Doch das wirklich Schöne an dieser Parade war, dass wir die einzige Schule waren, für die die Menschen am Straßenrand geklatscht haben. Das hat dann doch mein Bild über die Gesellschaft und deren Einstellung Behinderten gegenüber sehr geändert und mir auch die Augen geöffnet, dass nicht alle Leute hier Menschen mit Behinderungen verständnislos gegenübertreten.

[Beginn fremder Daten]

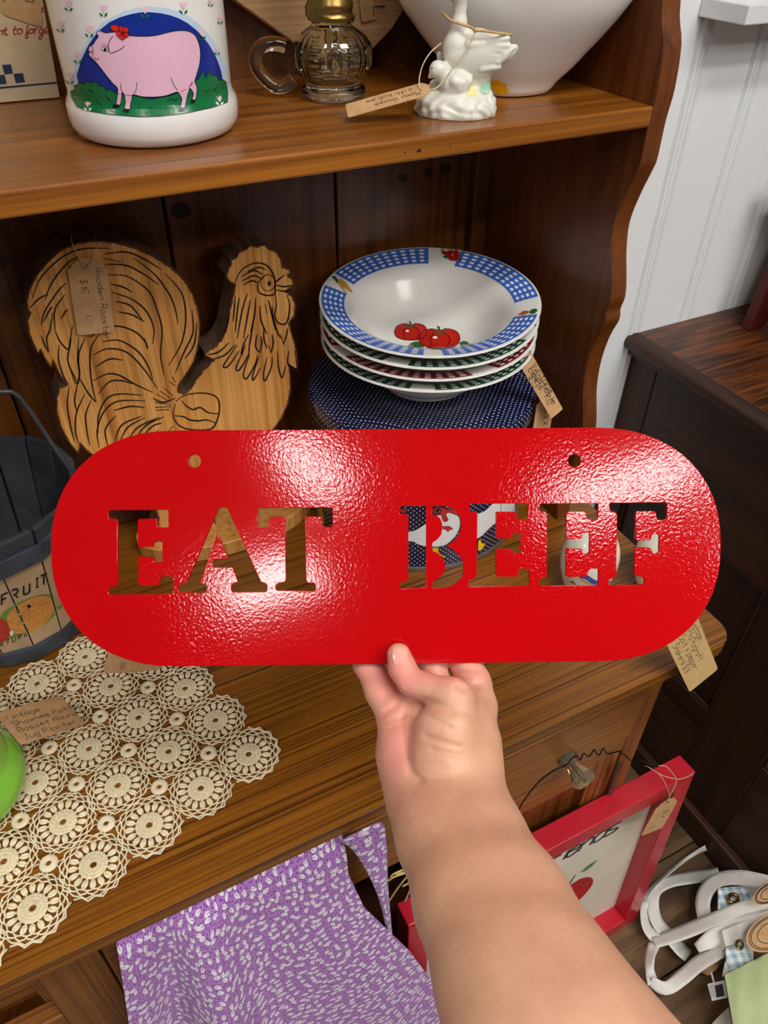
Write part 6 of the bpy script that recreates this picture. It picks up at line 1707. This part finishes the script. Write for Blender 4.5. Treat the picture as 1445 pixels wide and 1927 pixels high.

Trotzdem kann man nicht leugnen, dass vor allem in den Familien die Toleranz wachsen, und ihnen klargemacht werden muss, dass es keine Schande ist, sein behindertes Kind am Nachmittag auf die Straße zu lassen, wo es vom Nachbar gesehen wird.
Momentan sind wir mit den Vorbereitungen für ein kleines Theaterstück beschäftigt, das wir mit den Kindern aufführen wollen. Auch hier hatten wir wieder dasselbe Organisationsproblem. Ungefähr zwei Wochen vor Aufführungstermin kam die Schulleiterin mit der Bitte zu uns, ob wir nicht ein kleines Theaterstück zur Woche des Schutzpatrons der Schule auf die Beine stellen könnten, das vielleicht auch das Thema über die verschiedenen Arbeitsbereiche der Schule beinhaltet. Frustriert darüber, dass schon wieder alles so knapp bemessen war, setzten Markus und ich uns zusammen, um ein zwanzigminütiges Theaterstück zu schreiben.
Das Ergebnis hat uns dann doch überrascht: es kam ein Theaterstück heraus, das gut die Fähigkeiten darstellte, die die Schule den Schülern vermittelt.
Doch was die ecuadorianische Mentalität widerspiegelt, ist die Tatsache, dass der Theatertermin abgeblasen und auf unbestimmte Zeit verschoben wurde. Dies nachdem Markus und ich nach vielen Stunden Arbeit und Herstellung der Requisiten endlich fertig geworden waren.